Graduate Seminars

Graduate Seminars are four-week graduate courses that reach across disciplines. They are led by distinguished scholars and artists in residence who also deliver lectures and take part in public events on campus. In some cases these seminars will be coordinated with emerging campus programs, such as Religious Studies, or to the Townsend Center Initiatives, which now include Thinking the Self; Music & Sound; Human Rights; and Global Urban Humanities.

2016-2017
Seminars

Bollas book cover
Exploring the work of psychoanalyst Christopher Bollas

Influential psychoanalyst Christopher Bollas is scholar-in-residence at the Townsend Center the first week of November 2016. This seminar discusses work on unconscious perception of objects and on fractured unconsciousness.

Past Seminars

Folio from a Ragamala (Garland of Melodies), Los Angeles County Museum of Art

This seminar explores specific understandings of the human mind, its faculties, functions, and modes of action and integration, as expressed in literary and philosophical texts from South India over the last two millennia.

Ocampo and Tagore: the Last Farewell, Paris, May 1930

Beatriz Sarlo is a scholar of Latin American literature and culture and one of the most important Argentine literary and cultural critics of the last 40 years. Her four-week seminar meeting in November 2015 will examine the discourse on travel as a way to account for different symbolic, political, social, and ethnic experiences.

Image from the play, Ubu and the Truth Commission

Jane Taylor holds the Wole Soyinka Chair of Drama and Theatre Studies at Leeds University. Her five-week graduate seminar meeting in spring 2015 will construct a framework for considering sincerity and performance in both historical and modern contexts.

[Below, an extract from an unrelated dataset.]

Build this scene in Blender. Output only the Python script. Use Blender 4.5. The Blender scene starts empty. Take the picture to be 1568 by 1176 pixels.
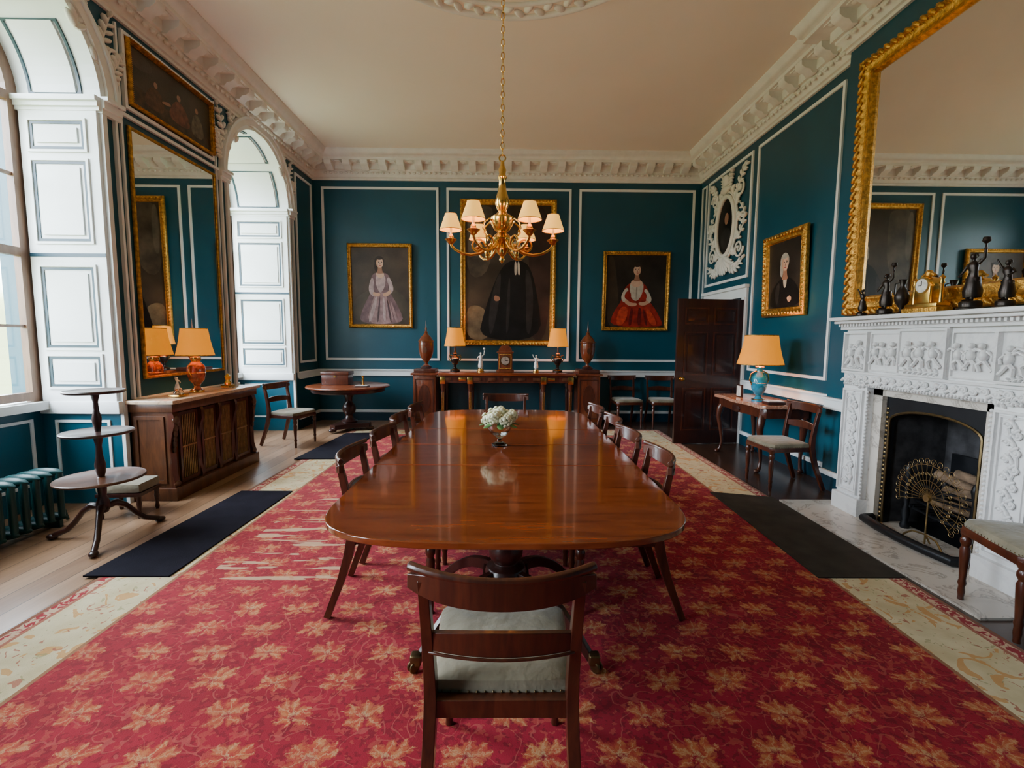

Book Cover: Moved by the Past by Eelco Runia

Avenali Chair in the Humanities Eelco Runia is currently in the Department of History at the University of Groningen and chair of the Centre for Metahistory. Beginning with Victor Hugo’s remark that “a revolution is a return from the fictitious to the real,” this four-week seminar will consider how Hugo’s words fundamentally question what might be called the realist project and contain a thought-provoking theory about how sublime historical events come about.

Kienholz work titled Five Car Stud

Lawrence Weschler is director emeritus of the New York Institute for the Humanities and former staff writer of The New Yorker. His four-week graduate seminar meeting in spring 2014 will use Edward Kienholz's Five Car Stud as a point of departure to examine the convergence of class, race, sex and violence across America.

Self Book by Catherine Malabou

Catherine Malabou is professor of philosophy at the Centre for Research in Modern European Philosophy at Kingston University in London. Her four-week graduate seminar meeting in spring 2014 will provide a philosophical approach to central questions of memory, repetition, erasure and change.